Gas flow in pipeing with changing diameter (bottleneck)

[engr2GW]

Hi,

In liquid flow (probably because of incompressibility) when flow in a pipe that goes, say, from 2" to 1" and back to 2". The Q=VA ensures that the flow rate is the same in each segment. Is it fair to say that the flow max is equal to the max capacity flow of the smallest diameter?

If this is true, does it apply to gas?: I have a 150' 2" pipe that changes to 1" for just about 3' and back to 2" for another 100'. At a supply pressure of say, 100 PSIG, does the 1" segment limit max flow? I also noticed that pressure after the 1" segment dropped to about 90PSIG

Thanks for any input, answer, experience, or pointer as to how I can figure.

As much as possible, do it right the first time...

 

[mk3223]

You may check both liquid and gas systems that the flow rate Q is the same for each segment of the system. So, the velocity V is changing at different segment as the pipe cross area A changed. But, as you observed, the pressure of the segment will be dropped along the lines.

 

[LittleInch]

Lets go back to basics here:

In a steady state system the mass flow at all locations will be the same, gas or liquid.
In a liquid system due to it's virtual incompressibility, the volume flow will also be constant
In a gas system the actual volume flow will vary with pressure / density which changes as it goes down the pipe

Is it fair to say that the flow max is equal to the max capacity flow of the smallest diameter? Not really. There is no such thing as "max capacity flow" until you're flowing at sonic velocity of the fluid ( probably several hundred feet per second)

At a supply pressure of say, 100 PSIG, does the 1" segment limit max flow? Again not until you approach the speed of sound in your gas.

At the diamters you quote the frictional losses in your 1" pipe will be in the order for 2^4 to 2^5, or 16 to 25 times what it is in your 2" pipe (d/D)^4 to 5 if all other things stay the same. Now there will be other losses if the change form 2" to 1" is a sharp edge, but in essence your 3 foot bit of 1" pipe is like adding 50 to 60 feet of 2" pipe.

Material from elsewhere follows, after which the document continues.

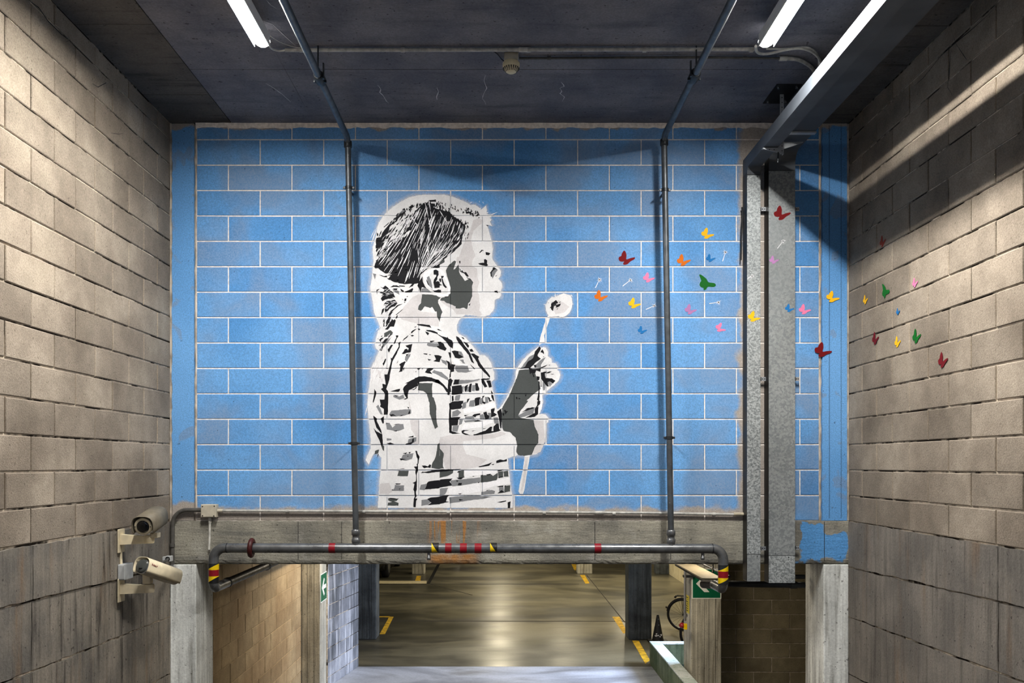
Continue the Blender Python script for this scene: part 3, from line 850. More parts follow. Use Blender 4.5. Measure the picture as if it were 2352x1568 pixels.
def conduit(label, pts, r, mat, clips=(), name='conduit', seg=12, sockets=()):
    t = thing(name, label, 'conduit' if name == 'conduit' else 'cable', pts[0])
    MB().tube(pts, r, seg).build('tube_run', mat, t)
    for (p, ax) in clips:
        MB().lathe([(r + .004, -.012), (r + .004, .012)], p, ax, 12).build('clip', mat, t)
    for (p, ax, L, mt) in sockets:
        MB().lathe([(r + .003, 0), (r + .003, L)], p, ax, 14).build('socket', mt, t)
    return t
conduit('grey conduit running level from the beige box to the ducts, under the girl',
        [P(497, 1172.5, ZQ), P(820, 1174, ZQ), P(1250, 1176, ZQ), P(1500, 1178, ZQ), P(1711, 1181.5, ZQ)], .0105, 'conduit',
        [(P(px, 1172.5 + (px - 497) * .0072, ZQ), (1, 0, 0)) for px in (660, 835, 1030, 1250, 1410, 1640)],
        sockets=[(P(497, 1172.5, ZQ), (1, 0, 0), .05, 'box_beige'), (P(1365, 1177, ZQ), (1, 0, 0), .08, 'conduit'), (P(1685, 1180.5, ZQ), (1, 0, 0), .09, 'cream_dirty')])
conduit('pale vertical conduit dropping from the beige box to the pipe elbow', [P(482, 1188, ZQ), P(481.5, 1230, ZQ), P(480, 1262, ZQ)], .0095, 'conduit_light', sockets=[(P(482, 1200, ZQ), (0, 0, 1), .04, 'conduit_light')])
conduit('sooty conduit curving down into the left corner from the beige box',
        fillet([P(462, 1171, ZQ - .01), P(397, 1171, ZQ - .01), P(396, 1296, ZQ - .02)], .17, 12), .016, 'conduit_dark', [(P(396, 1252, ZQ - .02), (0, 0, 1))])
z_ = 5.505
conduit('straight grey conduit crossing the ceiling between the two lit battens', [ceil_pt(655, 115, ZC - .02), ceil_pt(1733, 113, ZC - .02)], .012, 'conduit',
        [(ceil_pt(px, 114.5, ZC - .02), (1, 0, 0)) for px in (692, 925, 1215, 1480, 1725)], sockets=[(ceil_pt(1192, 114, ZC - .02), (1, 0, 0), .055, 'conduit_light')])
conduit('second thinner conduit on the ceiling leading right from the smoke detector', [ceil_pt(1192, 134, ZC - .016), ceil_pt(1600, 132, ZC - .016), ceil_pt(1795, 134, ZC - .016)], .0085, 'conduit_dark',
        [(ceil_pt(px, 133.5, ZC - .016), (1, 0, 0)) for px in (1261, 1711)])
def smooth(pts, n=6):
    pts = [Vector(p) for p in pts]; out = []
    for i in range(len(pts) - 1):
        a = pts[max(i - 1, 0)]; b = pts[i]; c = pts[i + 1]; d = pts[min(i + 2, len(pts) - 1)]
        for k in range(n):
            s = k / n
            out.append(.5 * ((2 * b) + (c - a) * s + (2 * a - 5 * b + 4 * c - d) * s * s + (3 * b - a - 3 * c + d) * s ** 3))
    out.append(pts[-1]); return out
conduit('pale cable looping from the end of the right batten to the overhead duct',
        smooth([ceil_pt(1736, 106, ZC - .06), ceil_pt(1738, 118, ZC - .04), ceil_pt(1748, 123.5, ZC - .02), ceil_pt(1768, 123, ZC - .02), ceil_pt(1793, 117, ZC - .02), ceil_pt(1828, 111, ZC - .02), ceil_pt(1853, 114, ZC - .02), ceil_pt(1872, 124, ZC - .02), ceil_pt(1884, 140, ZC - .02), ceil_pt(1886, 158, ZC - .02)]), .0085, 'conduit_light', name='cable')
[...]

Now if you put the 1" pipe at the start rather than the end it would have a lower impact as the density is greater, but that's fine details.

So unless your actual velocity of gas through your 1" pipe is becoming critical (near mach1) then you're just adding extra frictional losses.

I don't actually understand what you're trying to "figure" so a bit more data wouldn't go amiss...



Remember - More details = better answers
Also: If you get a response it's polite to respond to it.

 

[georgeverghese]

You'll find all you need to know in Crane TP 410 - Flow of Fluids, or any other college or uni text on the same subject.